Amazing...please bring complex questions like this❤

adityavamsi

Another approach -

SELECT CUST_ID,
ORIGIN,
final_destination
FROM(
SELECT *,
LEAD(DESTINATION) OVER(PARTITION BY CUST_ID) AS final_destination
FROM flights) AS t
WHERE ORIGIN IN ('Delhi', 'Mumbai');

AkashPabbisetti

Logic is important, If you have logic then you can write query
Well Done !

manishsathe

SIMPLE SOLUTION:

select cust_id,
min(case when (cust_id, origin) not in (select cust_id, destination from flights) then origin end) as origin,
max(case when (cust_id, destination) not in (select cust_id, origin from flights) then destination end) as final_destination
from flights
group by cust_id
order by cust_id

Chathur

select * from flights ;
select distinct cid, first_value(origin) over(partition by cid order by cid ) as actual_origin,
last_value(Destination) over(partition by cid order by cid) as final_destination
from flights

subradip

With cte as
(select cust_id, origin as place, 'origin' as type
from Flights
Union all
select cust_id, destination, 'destination' as type
from Flights), cte2 as
(select *, count(*) over(partition by cust_id, place) as cnt from cte
)
select cust_id, max(case when type='origin' then place end) as origin,
max(case when type='destination' then place end) as destination
from cte2
where cnt=1
group by cust_id

arjunv

Can you please help me with infosys SQL recruitment process my resume does not selected everytime

dreamer

My solution
SELECT a.cust_id,
max(case when b.cust_id is null then a.origin end ) as origin,
max(case when c.cust_id is null then a.destination end ) as destination
FROM Flights a
left join Flights b on a.cust_id=b.cust_id and a.origin=b.destination
left join Flights c on a.cust_id=c.cust_id and a.destination=c.origin
group by
a.cust_id;

motiali

Thanks for bringing a valuable question. Actually this question is a leetcode DSA question which was solved in ankitbansal youtube channel before 6 months.
Since you have used only 1 method to solve i.e. using self joins. But he explained another method also along with self joins method using "union all", "cte", "case stat" and "windows function". I like the second method.
Logic used to solve using 2nd method:
- First uinion all the start & end locations
- then use count(*) of those start & end locations
- then only filter where count=1 using max/min & case statement to ignore null values.

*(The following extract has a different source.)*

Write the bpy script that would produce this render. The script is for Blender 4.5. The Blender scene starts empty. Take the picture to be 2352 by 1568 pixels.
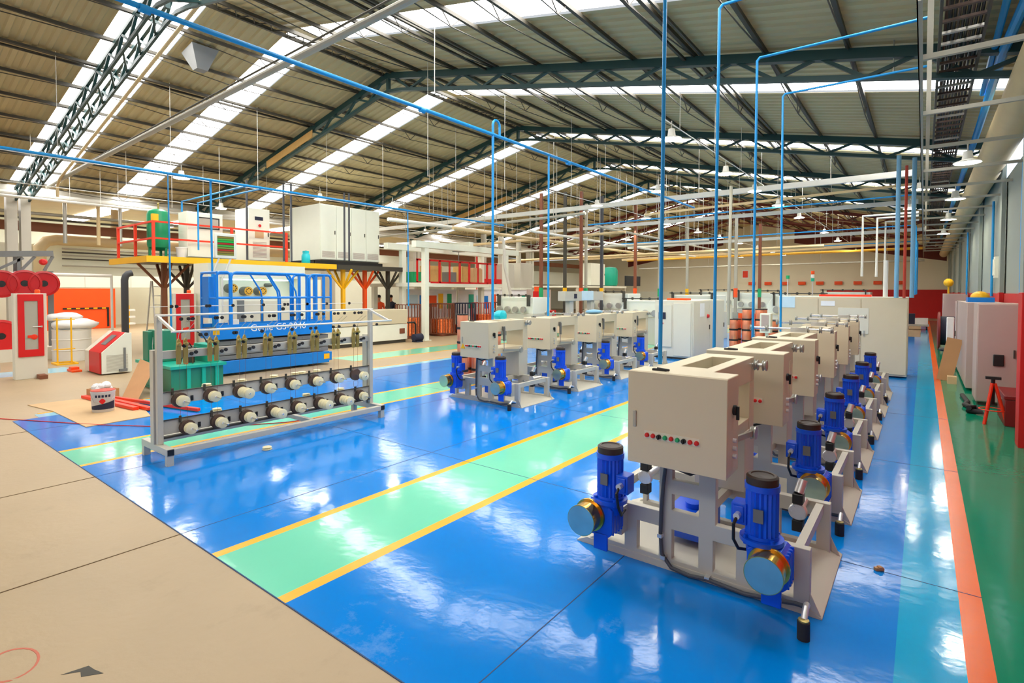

keep it up. Bring such good questions.
already liked the video.

chandanpatra

My approach
select cust_id, max(case when (cust_id, origin) not in (select cust_id, destination from flights group by cust_id, destination) then origin end) as origin,
max(case when (cust_id, destination) not in (select cust_id, origin from flights group by cust_id, origin) then destination end) as destination
from flights group by cust_id;

hairavyadav

Can we use recursive CTE to solve this problem

bestquotes

can this question be asked for freshers

tanujreddy

bro how to apply for sql job roles? is it possible for 2022 batch as a fresher?

jrtrishi

How much salary will a fresher get for SQL?

ranjeetdeshmukh

If I want to make it where the output will be..

customerid, origin, destination, via

via column will contains the values of the cities other than source and destination.

Like for customerid = 2, via will be Pune

For customerid = 1, via = Hyderabad, Kochi

anuragsarkar